Wednesday, August 18, 2010

Lebanon, the Movie

Lebanon, one of two movies seen on Monday night at Landmark's Sunshine in Manhattan (aud # 5), is yet another overrated art film; Fandango has a pretty solid 83 critical score, and a typical viewer rating of no, and the viewers have the better of it. It's set in a tank during the opening day of Israel's 1982 invasion of Lebanon. It's supposed to be autobiographical for writer/director Samuel Maoz. I hope if I ever write an autobiography and it turns out my life is as cliched as his was that someone will stop me. This is the kind of movie where you have a soldier asking his CO to call mom to let her know he's alright with 2 weeks theoretically to go in his enlistment. You want to guess what happens to this short timer? The kind of movie where the tank's gunner can't bring himself to fire when circumstances first require. Can you guess what happens? And when he does fire the second time he's supposed to, will it surprise you to find out that this truck is full of chickens? When I say it's set in the tank, I do mean in the tank, set in the tank the way Das Boot is set in a submarine. We only see the outside world from the POV of the tank sight. Now, I've never looked out of a tank sight so what do I know about what it's like. I can only say it seems to me that the quality of the image we get from the tank sight seems to vary mightily based on the needs of the film, so when it needs to seem like the tank sight isn't even there, it's like the tank sight is hardly even there and more like the cameraman is outside the tank shooting the scene just like in a regular movie. And even though it's set in a tank, in the middle of a war, so many people are coming into the tank to visit. So many people. Living people, dead people (yes, dead people), Israelis and Christians and Syrians.

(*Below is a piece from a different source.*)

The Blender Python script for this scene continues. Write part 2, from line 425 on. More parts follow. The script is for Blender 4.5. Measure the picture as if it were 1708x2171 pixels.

I will say the movie has a great coming attraction. With that and the good reviews I was really eager to see.

And it's sad the movie itself is so sucky because it is an interesting concept. Why not do for a tank what Das Boot did for a submarine. But it's a real challenge to set a movie in a setting as small as a tank, and to tell a good story with only a very small cast of characters. It would require some hard work to make it work, but it certainly can work; there are plenty of movies that have fewer than a handful of cast members in them and manage to work just fine. But nobody seems to be working very hard in the movie. If the tank is too confining, just have the commanding officer conveniently find his way to the tank whenever you need. It would probably require confidence in the audience to accept whatever they could get just from looking at a tank sight without a lot of cheating. But there isn't, and there is.

And J. Hoberman of The Voice calls this the finest first feature of the year, Corliss of Time and Scott of the NY Times and EW and lots of other people are salivating over this. How? Why? The Onion was not as impressed. Which is why The Onion is America's Finest News Source. (In fact, with the regular NY papers cutting their review hole over the years, the Onion is one of the best places to go in NYC for good film reviews.